On croit aussi aux bienfaits des couleurs et des odeurs. Lorsqu'un enfant a la rougeole on l'habille de rouge ; on fait brûler de l'encens lors de l'inauguration d'un appartement ou d'un commerce et aussi dans la chambre d'un malade pour éloigner le mauvais œil.

On ne consomme pas d'olives noires pendant le Chabbat. Les autres jours on en mange mais il ne faut jamais n'en prendre qu'une, car on sert une olive et un œuf dur aux personnes qui reviennent de l'enterrement d'un être cher. Toujours en relation avec la mort on ne doit jamais coudre un bouton ou faire des points sur les vêtements portés par quelqu'un. Je suppose que la mortaha ou linceul qui enveloppe un mort est probablement confectionnée sur le défunt.

J'ai toujours su qu'il ne fallait pas verser de l'eau dans le sens contraire du bec verseur. L'explication en est que les personnes de la Hebra Kadicha chargées de la toilette funéraire d'un défunt versent l'eau dans le sens contraire où on le fait habituellement.

Lors d'un enterrement il faut visiter ses morts avant l'arrivée du cortège funèbre. Il faut aussi se rincer les mains à une fontaine proche dans le cimetière.

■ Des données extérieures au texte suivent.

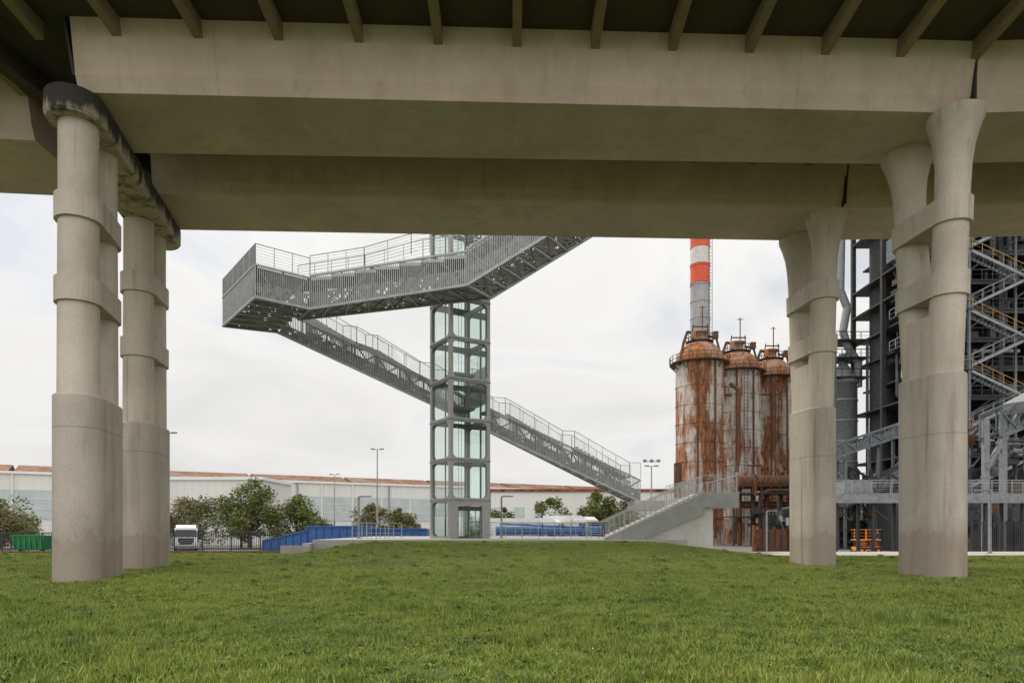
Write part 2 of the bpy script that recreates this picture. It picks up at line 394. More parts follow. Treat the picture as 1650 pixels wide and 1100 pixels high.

On secoue les mains sans les essuyer ; il ne faut pas retourner au cimetière si on vient d'en sortir. Les gens superstitieux n'aiment pas recevoir la visite de quelqu'un qui revient d'un enterrement. Dans ce cas on va boire un café dans un bar ou, on entre dans un magasin avant de rentrer chez soi ou rendre visite à quelqu'un.

Les gens superstitieux demeurent plus ou moins attachés aux croyances transmises depuis des siècles. Les plus fanatiques en arrivent à consulter des voyantes, des diseuses de bonne aventure pour savoir ce qui va leur arriver de bien ou de mal et vivent dans l'anxiété. Il y en a d'autres qui pensent qu' « il faut en prendre et en laisser ». Plus éclairés que les anciens ils sont fatalistes et disent : « Mektoub Hèd ma iyedé Hèd » traduction « le destin de quelqu'un n'est pas pris par quelqu'un d'autre ».